**Exercise task**
Retype only what runs from the first line of the listing to the line holding "tag(ro, 'beige waffle-weave", both included. Do not retype the pictures.

**Record extracts**
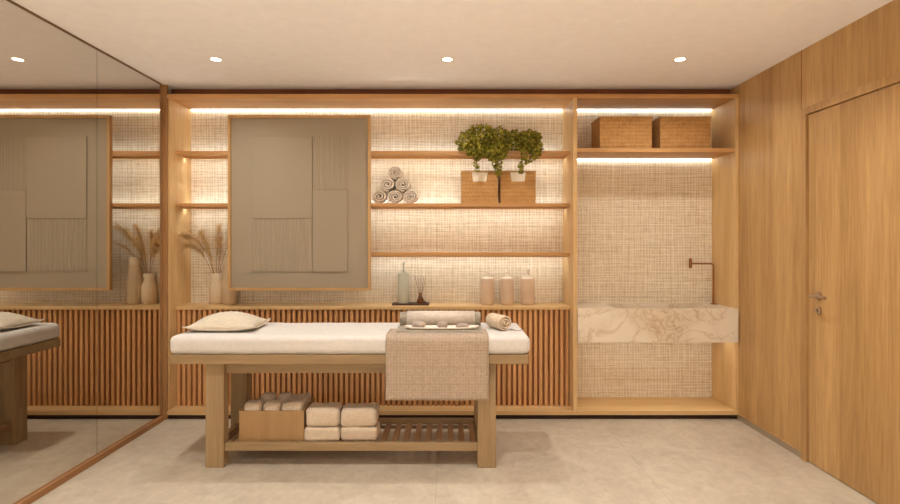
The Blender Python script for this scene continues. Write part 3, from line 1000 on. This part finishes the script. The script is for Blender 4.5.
while z > 0.42:
    path.append((MY - 0.006, z)); z -= 0.015
path.append((MY - 0.006, 0.413))
bm = strip(path, RX0, RX1, 0.004, 30, 0.004)
ro = obj('table_runner', bm, runner_m, None, 'all', origin=(0, 3.2, 0.6))
tag(ro, 'beige waffle-weave cloth hanging over the front edge of the massage table', 'cloth')

# grey mat, flat then rolled
MB = MZ + 0.008
mtg = thing('rolled_mat', (-0.06, 3.35, MB), 'grey woven mat half rolled up at the back of the massage table', 'mat')
obj('flat_part', bbox(-0.312, 0.200, 3.165, 3.42, MB, MB + 0.005, 0.001, 1), mat_m, mtg)
rl = roll_mesh(0.050, 0.515, 4.2, 0.98, 120)
bmesh.ops.rotate(rl, verts=rl.verts[:], cent=(0, 0, 0), matrix=Matrix.Rotation(PI / 2, 3, 'Z'))
bmesh.ops.translate(rl, verts=rl.verts[:], vec=(-0.056, 3.43, MZ + 0.050))
rlo = obj('roll', rl, mat_m, mtg, 'all')
bd = BM()
N = 40
ring = []
for k, xx in enumerate((-0.270, 0.165)):
    ring.append([bd.verts.new((xx, 3.43 + 0.0525 * math.cos(2 * PI * i / N), MZ + 0.0505 + 0.0515 * math.sin(2 * PI * i / N))) for i in range(N)])
    ring.append([bd.verts.new((xx, 3.43 + 0.0508 * math.cos(2 * PI * i / N), MZ + 0.0505 + 0.0495 * math.sin(2 * PI * i / N))) for i in range(N)])
for A, B in ((ring[0], ring[2]), (ring[1], ring[3]), (ring[0], ring[1]), (ring[2], ring[3])):
    for i in range(N):
        bd.faces.new((A[i], A[(i + 1) % N], B[(i + 1) % N], B[i]))
obj('pale_band', bd, matband_m, rlo, 'all', label='paler cloth wrapped round the middle')

# tray with stones
TZ = MB + 0.005
sy = 3.255
bm = BM()
def boat(xs, rx, ry, z0, z1, zi):
    N = 48
    def rg(kx, ky, z, lift=0.0):
        o_ = []
        for i in range(N):
            a = 2 * PI * i / N
            c, s = math.cos(a), math.sin(a)
            sx = math.copysign(abs(c) ** 0.55, c); ss = math.copysign(abs(s) ** 0.8, s)
            o_.append(bm.verts.new((xs + kx * sx, sy + ky * ss, z + lift * abs(sx) ** 4)))
        return o_
    rings = [rg(rx * 0.86, ry * 0.7, z0), rg(rx * 0.97, ry * .95, z0 + 0.007, 0.004), rg(rx, ry, z1, 0.006), rg(rx * 0.98, ry * .93, z1, 0.006), rg(rx * 0.86, ry * .72, zi)]
    for A, B in zip(rings, rings[1:]):
        for i in range(N):
            bm.faces.new((A[i], A[(i + 1) % N], B[(i + 1) % N], B[i]))
    bm.faces.new(rings[0][::-1]); bm.faces.new(rings[-1])
boat(-0.044, 0.228, 0.050, TZ, TZ + 0.016, TZ + 0.006)
o = obj('stone_tray', bm, tray_m, None, 'all', origin=(-0.044, sy, TZ))
tag(o, 'long shallow cream dish carrying three massage stones', 'dish')
for (x, rx, rz, lab_) in ((-0.185, 0.043, 0.024, 'largest taupe massage stone, left in the cream dish'),
                         (-0.039, 0.034, 0.024, 'middle taupe massage stone in the cream dish'),
                         (0.082, 0.041, 0.017, 'flattest taupe massage stone, right in the cream dish')):
    bm = BM()
    bmesh.ops.create_icosphere(bm, subdivisions=4, radius=1)
    for v_ in bm.verts:
        n_ = 1 + 0.06 * noise.noise(v_.co * 1.3 + Vector((x * 40, 0, 0)))
        z_ = v_.co.z
        v_.co = Vector((v_.co.x * rx * n_, v_.co.y * 0.030 * n_, max(z_, -0.82) * rz * n_))
    mn = min(v_.co.z for v_ in bm.verts)
    o = obj('massage_stone', bm, stone_m, None, 'all'); o.location = (x, sy, TZ + 0.0065 - mn)
    tag(o, lab_, 'stone', 'massage stones in the dish')

# small rolled towel at the right
bm = roll_mesh(0.055, 0.165, 2.6, 0.9)
bmesh.ops.rotate(bm, verts=bm.verts[:], cent=(0, 0, 0), matrix=Matrix.Rotation(math.radians(26), 3, 'Z'))
o = obj('rolled_towel', bm, towel2_m, None, 'all'); o.location = (0.312, 3.335, MZ + 0.0495)
tag(o, 'single small beige rolled towel lying on the mattress foot', 'towel')
bm = bbox(0.385, 0.435, 3.27, 3.33, MZ, MZ + 0.008, 0.003, 2)
bmesh.ops.rotate(bm, verts=bm.verts[:], cent=(0.42, 3.31, 0), matrix=Matrix.Rotation(math.radians(30), 3, 'Z'))
o = obj('face_cloth', bm, sheet_m, None, True, origin=(0.42, 3.31, MZ)); tag(o, 'small white cloth beside the beige rolled towel', 'cloth')

# ---------------------------------------------------------------- lower rack contents
bx0, bx1, by0, by1, bz0, bz1 = -1.262, -0.874, 3.20, 3.47, RK, 0.308
cb = thing('storage_box', ((bx0 + bx1) / 2, (by0 + by1) / 2, bz0), 'light wooden open box of towels on the lower rack', 'box')
bm = BM(); t_ = 0.010
box(bm, bx0, bx1, by0, by0 + t_, bz0, bz1); box(bm, bx0, bx1, by1 - t_, by1, bz0, bz1)
box(bm, bx0, bx0 + t_, by0 + t_, by1 - t_, bz0, bz1); box(bm, bx1 - t_, bx1, by0 + t_, by1 - t_, bz0, bz1)
box(bm, bx0 + t_, bx1 - t_, by0 + t_, by1 - t_, bz0, bz0 + t_)
obj('box_body', bm, box_m, cb)
g = 'rolled towels in the wooden box'
def soft_roll(x, y, z, R_, L, lab_):
    bm = roll_mesh(R_, L, 3.0, 0.95, amp=0.002)
    o = obj('rolled_towel', bm, towelbox_m, None, 'all'); o.location = (x, y, z)
    tag(o, lab_, 'towel', g)
    return o
# upright-standing rolls with spirals hidden: rolls lie along x at the front and behind
def xroll(x, y, z, R_, L, lab_):
    bm = roll_mesh(R_, L, 3.0, 1.0, amp=0.002)
    bmesh.ops.rotate(bm, verts=bm.verts[:], cent=(0, 0, 0), matrix=Matrix.Rotation(math.radians(8), 3, 'Y'))
    bmesh.ops.rotate(bm, verts=bm.verts[:], cent=(0, 0, 0), matrix=Matrix.Rotation(PI / 2, 3, 'X'))
    o = obj('rolled_towel', bm, towelbox_m, None, 'all'); o.location = (x, y, z)
    tag(o, lab_, 'towel', g)
zc = bz0 + t_
Hh = 0.235
for (x, y, R_, hh, lab_) in ((-1.193, 3.265, 0.054, 0.214, 'front left upright rolled towel in the wooden box'),
                         (-1.078, 3.265, 0.054, 0.214, 'front right upright rolled towel in the wooden box'),
                         (-1.150, 3.395, 0.045, 0.226, 'rear left upright rolled towel in the wooden box'),
                         (-1.045, 3.395, 0.045, 0.226, 'rear right upright rolled towel in the wooden box')):
    bm = soft(x - R_, x + R_, y - R_ * 0.9, y + R_ * 0.9, zc, zc + hh, 0.028, (6, 6, 6), 0.004, 18, x * 10)
    o = obj('rolled_towel', bm, towelbox_m, None, 'all', origin=(x, y, zc)); tag(o, lab_, 'towel', g)
for k, (dz_, rot, lab_) in enumerate(((0.0, 2, 'lower folded towel at the right side of the wooden box'), (0.094, -7, 'upper folded towel at the right side of the wooden box, sloping'))):
    z0_ = zc + dz_
    bm = soft(-1.020, -0.888, 3.215, 3.445, z0_, z0_ + (0.093 if k == 0 else 0.12), 0.026, (4, 6, 3), 0.005, 20, k + 3)
    if k:
        for v_ in bm.verts:
            if v_.co.z > z0_ + 0.05:
                v_.co.z += (v_.co.x + 0.95) * 0.15
    o = obj('folded_towel', bm, towelbox_m, None, 'all', origin=(-0.954, 3.33, z0_)); tag(o, lab_, 'towel', 'folded towels in the wooden box')
g = 'folded cream towels stacked on the lower rack'
def folded(x0, x1, z0, z1, seed, lab_):
    """towel folded over: two fat layers joined at a rounded front fold"""
    y0, y1 = 3.185, 3.34
    bm = soft(x0, x1, y0, y1, z0, z1, (z1 - z0) * 0.25, (9, 10, 5), 0.008, 12, seed)
    o = obj('folded_towel', bm, cream_towel_m, None, 'all', origin=((x0 + x1) / 2, (y0 + y1) / 2, z0))
    tag(o, lab_, 'towel', g)
folded(-0.868, -0.655, RK, 0.212, 1, 'lower left folded cream towel, beside the wooden box')
folded(-0.653, -0.432, RK, 0.212, 2, 'lower right folded cream towel, towards the bare slats')
folded(-0.866, -0.656, 0.213, 0.325, 3, 'upper left folded cream towel, beside the wooden box')
folded(-0.654, -0.436, 0.213, 0.322, 4, 'upper right folded cream towel, towards the bare slats')

# ---------------------------------------------------------------- ceiling lights
def ceiling_light(x, y, label, power, spread=140):
    t = thing('ceiling_light', (x, y, H), label, 'ceiling light', 'recessed downlights in the ceiling')
    bm = BM(); lathe(bm, [(0.042, H), (0.042, H - 0.003), (0.031, H - 0.004), (0.031, H)], x, y, 40, close=False)
    obj('trim_ring', bm, trimwhite_m, t, True)
    bm = BM(); lathe(bm, [(0.031, H - 0.0005), (0.031, H - 0.0025)], x, y, 40)
    obj('lens', bm, lens_m, t)
    ld = bpy.data.lights.new('downlight', 'AREA'); ld.shape = 'DISK'; ld.size = 0.06
    ld.energy = power; ld.color = WARM[:3]; ld.spread = math.radians(spread)
    lo = bpy.data.objects.new('downlight', ld); COL.objects.link(lo)
    lo.parent = t; lo.location = (0, 0, -0.006)
PW = 5.5
for (x, lab_) in ((-1.496, 'left ceiling downlight, nearest the mirror'), (-0.010, 'middle ceiling downlight above the massage table'), (1.483, 'right ceiling downlight, nearest the door wall')):
    ceiling_light(x, 3.415, lab_, PW)
for yy, nm, kk, spr in ((2.25, 'second row', 1.2, 120), (0.95, 'third row', 1.2, 100), (-0.35, 'fourth row', 10.0, 80)):  # unseen extra rows, added for fill and ceiling bounce
    for x, sd in ((-1.496, 'mirror side'), (-0.010, 'centre'), (1.483, 'door side')):
        ceiling_light(x, yy, 'added fill downlight of the %s towards the viewer, %s' % (nm, sd), PW * kk, spr)

# ---------------------------------------------------------------- world, camera
w = bpy.data.worlds.new('world'); SC.world = w; w.use_nodes = True
w.node_tree.nodes['Background'].inputs[0].default_value = (1, 0.85, 0.7, 1)
w.node_tree.nodes['Background'].inputs[1].default_value = 0.05
cd = bpy.data.cameras.new('camera'); cam = bpy.data.objects.new('camera', cd); COL.objects.link(cam)
cam.location = (0, 0, EYE); cam.rotation_euler = (PI / 2, 0, 0)
cd.sensor_width = 36; cd.lens = 532 * 36 / 900; cd.shift_x = 1 / 900; cd.shift_y = -9 / 900
cd.clip_start = 0.05
SC.camera = cam
SC.view_settings.view_transform = 'Standard'; SC.view_settings.look = 'None'
SC.view_settings.exposure = 0.10; SC.view_settings.gamma = 1.0; SC.view_settings.use_curve_mapping = False
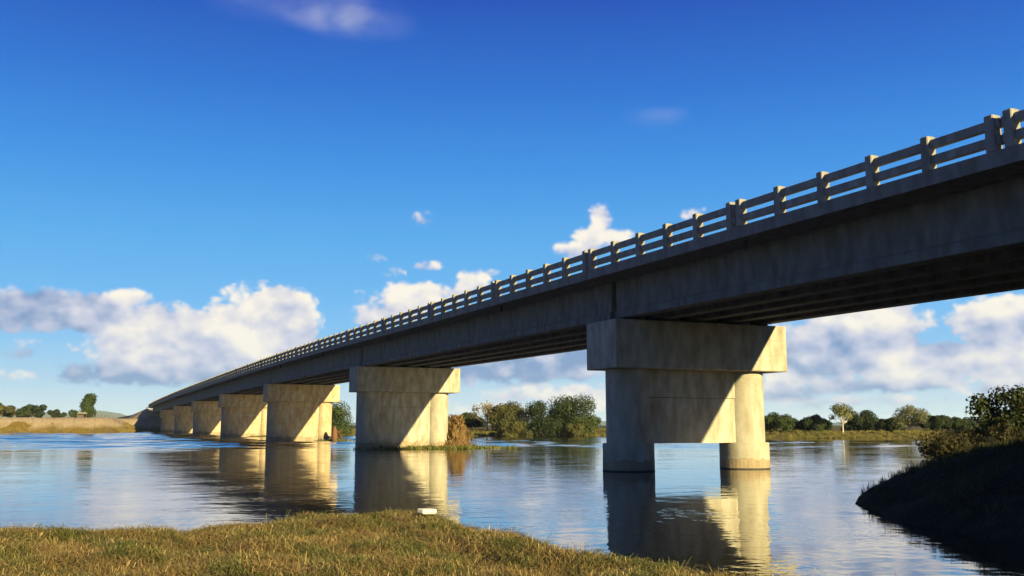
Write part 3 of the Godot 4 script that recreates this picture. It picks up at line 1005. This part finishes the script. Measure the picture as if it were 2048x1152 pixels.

**Exercise response**
The Blender Python script for this scene continues. Write part 3, from line 1000 on. This part finishes the script. The script is for Blender 4.5.
while z > 0.42:
    path.append((MY - 0.006, z)); z -= 0.015
path.append((MY - 0.006, 0.413))
bm = strip(path, RX0, RX1, 0.004, 30, 0.004)
ro = obj('table_runner', bm, runner_m, None, 'all', origin=(0, 3.2, 0.6))
tag(ro, 'beige waffle-weave cloth hanging over the front edge of the massage table', 'cloth')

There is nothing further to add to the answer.